Dataset entries start

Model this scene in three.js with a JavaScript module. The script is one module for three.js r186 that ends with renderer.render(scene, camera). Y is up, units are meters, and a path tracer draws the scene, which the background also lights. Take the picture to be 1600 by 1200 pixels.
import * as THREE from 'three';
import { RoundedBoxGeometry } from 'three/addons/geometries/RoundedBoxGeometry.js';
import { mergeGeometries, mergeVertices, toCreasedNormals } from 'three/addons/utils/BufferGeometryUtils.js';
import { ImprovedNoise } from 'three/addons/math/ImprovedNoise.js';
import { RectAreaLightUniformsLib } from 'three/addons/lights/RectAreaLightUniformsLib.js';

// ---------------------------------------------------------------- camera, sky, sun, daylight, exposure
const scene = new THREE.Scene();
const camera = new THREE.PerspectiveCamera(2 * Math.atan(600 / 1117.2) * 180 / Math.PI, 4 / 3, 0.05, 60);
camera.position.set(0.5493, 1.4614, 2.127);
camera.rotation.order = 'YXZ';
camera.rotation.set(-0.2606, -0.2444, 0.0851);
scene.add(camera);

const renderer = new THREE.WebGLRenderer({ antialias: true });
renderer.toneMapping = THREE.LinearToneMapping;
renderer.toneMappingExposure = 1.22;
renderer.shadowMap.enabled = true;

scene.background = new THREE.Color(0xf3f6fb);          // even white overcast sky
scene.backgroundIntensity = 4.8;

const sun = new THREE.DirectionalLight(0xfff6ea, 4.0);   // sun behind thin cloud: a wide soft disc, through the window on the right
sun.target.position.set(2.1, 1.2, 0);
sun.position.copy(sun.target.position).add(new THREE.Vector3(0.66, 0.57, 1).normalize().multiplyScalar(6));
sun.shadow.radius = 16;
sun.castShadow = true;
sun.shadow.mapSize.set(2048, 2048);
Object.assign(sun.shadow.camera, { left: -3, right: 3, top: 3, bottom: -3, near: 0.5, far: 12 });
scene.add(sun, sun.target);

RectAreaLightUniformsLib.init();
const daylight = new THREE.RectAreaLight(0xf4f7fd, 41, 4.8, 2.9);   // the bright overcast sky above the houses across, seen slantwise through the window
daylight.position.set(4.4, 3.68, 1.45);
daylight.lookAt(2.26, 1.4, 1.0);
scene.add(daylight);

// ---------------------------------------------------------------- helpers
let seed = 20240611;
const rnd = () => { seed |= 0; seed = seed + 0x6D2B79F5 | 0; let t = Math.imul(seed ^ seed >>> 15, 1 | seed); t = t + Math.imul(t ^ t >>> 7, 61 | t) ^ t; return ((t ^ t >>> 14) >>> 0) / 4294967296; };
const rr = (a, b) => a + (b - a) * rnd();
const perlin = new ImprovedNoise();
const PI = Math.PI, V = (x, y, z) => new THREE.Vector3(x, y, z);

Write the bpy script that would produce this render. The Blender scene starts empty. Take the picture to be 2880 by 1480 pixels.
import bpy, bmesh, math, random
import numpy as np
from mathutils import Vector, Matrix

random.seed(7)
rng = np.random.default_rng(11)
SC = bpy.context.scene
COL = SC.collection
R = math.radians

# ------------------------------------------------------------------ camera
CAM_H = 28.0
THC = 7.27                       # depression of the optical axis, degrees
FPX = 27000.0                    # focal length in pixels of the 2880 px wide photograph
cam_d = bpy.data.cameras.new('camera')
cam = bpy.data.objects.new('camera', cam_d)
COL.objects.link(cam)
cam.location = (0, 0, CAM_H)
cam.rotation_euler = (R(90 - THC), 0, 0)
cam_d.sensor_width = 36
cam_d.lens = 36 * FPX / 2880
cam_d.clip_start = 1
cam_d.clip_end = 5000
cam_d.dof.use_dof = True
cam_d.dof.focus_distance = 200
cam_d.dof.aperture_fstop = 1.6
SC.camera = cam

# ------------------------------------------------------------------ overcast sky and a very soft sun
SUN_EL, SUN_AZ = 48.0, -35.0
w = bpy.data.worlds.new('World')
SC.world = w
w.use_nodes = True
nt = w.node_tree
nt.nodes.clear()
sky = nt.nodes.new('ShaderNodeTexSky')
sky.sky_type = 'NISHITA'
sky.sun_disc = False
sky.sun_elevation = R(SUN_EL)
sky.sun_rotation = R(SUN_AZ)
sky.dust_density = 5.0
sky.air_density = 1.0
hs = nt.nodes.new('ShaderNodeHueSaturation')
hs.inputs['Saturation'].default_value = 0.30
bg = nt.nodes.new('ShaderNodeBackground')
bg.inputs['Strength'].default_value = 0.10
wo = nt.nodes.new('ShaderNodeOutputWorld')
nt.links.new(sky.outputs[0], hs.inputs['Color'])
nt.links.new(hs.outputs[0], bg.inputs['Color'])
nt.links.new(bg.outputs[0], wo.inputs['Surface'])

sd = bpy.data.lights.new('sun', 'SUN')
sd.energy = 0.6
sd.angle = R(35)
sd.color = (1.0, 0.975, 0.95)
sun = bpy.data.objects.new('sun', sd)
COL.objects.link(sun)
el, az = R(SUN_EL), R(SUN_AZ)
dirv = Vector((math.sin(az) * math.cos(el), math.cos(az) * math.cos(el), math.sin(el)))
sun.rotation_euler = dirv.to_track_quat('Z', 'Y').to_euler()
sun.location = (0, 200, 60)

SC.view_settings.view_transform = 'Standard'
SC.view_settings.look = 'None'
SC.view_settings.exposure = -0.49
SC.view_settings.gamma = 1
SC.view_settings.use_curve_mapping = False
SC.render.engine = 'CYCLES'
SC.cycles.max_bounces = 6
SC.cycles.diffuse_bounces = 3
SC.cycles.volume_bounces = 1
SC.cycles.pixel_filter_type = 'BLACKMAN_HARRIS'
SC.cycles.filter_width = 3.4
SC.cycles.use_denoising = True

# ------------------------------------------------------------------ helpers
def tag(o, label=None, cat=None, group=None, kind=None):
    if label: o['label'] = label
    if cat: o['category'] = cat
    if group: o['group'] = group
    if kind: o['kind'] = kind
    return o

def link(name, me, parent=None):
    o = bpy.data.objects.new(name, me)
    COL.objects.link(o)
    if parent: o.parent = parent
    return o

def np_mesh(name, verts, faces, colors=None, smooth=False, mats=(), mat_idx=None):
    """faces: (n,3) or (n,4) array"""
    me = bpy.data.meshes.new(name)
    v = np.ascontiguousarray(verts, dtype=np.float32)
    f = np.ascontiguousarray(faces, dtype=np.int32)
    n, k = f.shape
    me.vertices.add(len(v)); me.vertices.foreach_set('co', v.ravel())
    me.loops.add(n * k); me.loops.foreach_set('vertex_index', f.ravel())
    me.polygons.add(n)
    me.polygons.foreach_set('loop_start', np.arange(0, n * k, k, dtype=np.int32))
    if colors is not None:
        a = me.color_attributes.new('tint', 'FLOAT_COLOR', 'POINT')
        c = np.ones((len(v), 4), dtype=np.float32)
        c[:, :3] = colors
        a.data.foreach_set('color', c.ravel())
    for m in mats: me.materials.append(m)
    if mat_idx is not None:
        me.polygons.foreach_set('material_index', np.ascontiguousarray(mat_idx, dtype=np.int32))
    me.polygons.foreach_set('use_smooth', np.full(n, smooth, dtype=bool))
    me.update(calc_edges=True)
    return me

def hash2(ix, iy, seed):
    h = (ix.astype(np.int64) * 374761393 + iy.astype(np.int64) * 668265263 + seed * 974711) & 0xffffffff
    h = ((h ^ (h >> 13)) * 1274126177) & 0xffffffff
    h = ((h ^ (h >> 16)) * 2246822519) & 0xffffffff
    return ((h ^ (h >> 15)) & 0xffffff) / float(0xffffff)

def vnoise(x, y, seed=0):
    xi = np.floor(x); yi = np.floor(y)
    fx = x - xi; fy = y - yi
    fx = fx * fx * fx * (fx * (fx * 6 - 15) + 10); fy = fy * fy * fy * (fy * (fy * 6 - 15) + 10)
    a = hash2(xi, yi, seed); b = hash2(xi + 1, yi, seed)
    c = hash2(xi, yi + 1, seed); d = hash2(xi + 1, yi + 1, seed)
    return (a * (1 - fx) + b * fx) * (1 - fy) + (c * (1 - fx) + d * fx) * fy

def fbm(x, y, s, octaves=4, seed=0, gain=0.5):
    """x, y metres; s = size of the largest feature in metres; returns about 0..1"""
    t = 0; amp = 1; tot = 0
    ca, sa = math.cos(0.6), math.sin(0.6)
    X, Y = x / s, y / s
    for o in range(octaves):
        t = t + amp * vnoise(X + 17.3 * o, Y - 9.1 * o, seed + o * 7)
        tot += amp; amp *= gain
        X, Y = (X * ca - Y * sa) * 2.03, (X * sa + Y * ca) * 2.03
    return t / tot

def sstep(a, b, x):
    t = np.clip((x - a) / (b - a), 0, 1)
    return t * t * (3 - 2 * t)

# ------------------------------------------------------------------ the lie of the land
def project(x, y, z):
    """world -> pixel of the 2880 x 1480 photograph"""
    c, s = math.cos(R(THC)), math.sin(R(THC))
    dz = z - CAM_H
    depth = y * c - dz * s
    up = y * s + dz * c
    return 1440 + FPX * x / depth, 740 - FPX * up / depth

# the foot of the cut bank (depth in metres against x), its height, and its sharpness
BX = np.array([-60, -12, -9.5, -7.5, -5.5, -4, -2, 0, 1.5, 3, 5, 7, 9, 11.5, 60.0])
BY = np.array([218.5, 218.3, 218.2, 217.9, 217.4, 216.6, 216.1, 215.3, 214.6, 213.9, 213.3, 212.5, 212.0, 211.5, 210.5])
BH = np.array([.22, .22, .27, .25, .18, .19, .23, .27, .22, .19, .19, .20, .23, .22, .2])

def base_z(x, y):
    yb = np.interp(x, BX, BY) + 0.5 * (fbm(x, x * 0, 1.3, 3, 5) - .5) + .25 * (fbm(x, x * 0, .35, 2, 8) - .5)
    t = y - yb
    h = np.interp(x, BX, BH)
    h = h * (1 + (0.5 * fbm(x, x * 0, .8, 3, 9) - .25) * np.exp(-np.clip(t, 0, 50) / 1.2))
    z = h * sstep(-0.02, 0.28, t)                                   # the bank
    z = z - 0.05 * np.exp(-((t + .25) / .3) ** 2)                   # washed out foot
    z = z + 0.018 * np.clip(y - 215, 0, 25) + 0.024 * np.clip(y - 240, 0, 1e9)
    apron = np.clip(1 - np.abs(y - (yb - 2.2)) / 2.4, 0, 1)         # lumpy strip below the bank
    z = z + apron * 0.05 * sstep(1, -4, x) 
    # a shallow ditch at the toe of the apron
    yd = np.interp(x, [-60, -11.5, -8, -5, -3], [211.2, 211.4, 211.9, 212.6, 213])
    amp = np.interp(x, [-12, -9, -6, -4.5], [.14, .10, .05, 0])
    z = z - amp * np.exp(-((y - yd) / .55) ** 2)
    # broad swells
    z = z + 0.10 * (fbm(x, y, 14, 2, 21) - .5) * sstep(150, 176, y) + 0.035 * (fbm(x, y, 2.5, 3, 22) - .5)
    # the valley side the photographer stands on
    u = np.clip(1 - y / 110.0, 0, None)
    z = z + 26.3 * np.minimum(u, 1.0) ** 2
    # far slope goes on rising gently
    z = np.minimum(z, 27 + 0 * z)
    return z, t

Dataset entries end

Objective >> Take the line containing "Write the bpy" and the line containing "SC.camera = cam". Write out both and all lines between, exactly, and nothing more.

The response >>
Write the bpy script that would produce this render. The Blender scene starts empty. Take the picture to be 2880 by 1480 pixels.
import bpy, bmesh, math, random
import numpy as np
from mathutils import Vector, Matrix

random.seed(7)
rng = np.random.default_rng(11)
SC = bpy.context.scene
COL = SC.collection
R = math.radians

# ------------------------------------------------------------------ camera
CAM_H = 28.0
THC = 7.27                       # depression of the optical axis, degrees
FPX = 27000.0                    # focal length in pixels of the 2880 px wide photograph
cam_d = bpy.data.cameras.new('camera')
cam = bpy.data.objects.new('camera', cam_d)
COL.objects.link(cam)
cam.location = (0, 0, CAM_H)
cam.rotation_euler = (R(90 - THC), 0, 0)
cam_d.sensor_width = 36
cam_d.lens = 36 * FPX / 2880
cam_d.clip_start = 1
cam_d.clip_end = 5000
cam_d.dof.use_dof = True
cam_d.dof.focus_distance = 200
cam_d.dof.aperture_fstop = 1.6
SC.camera = cam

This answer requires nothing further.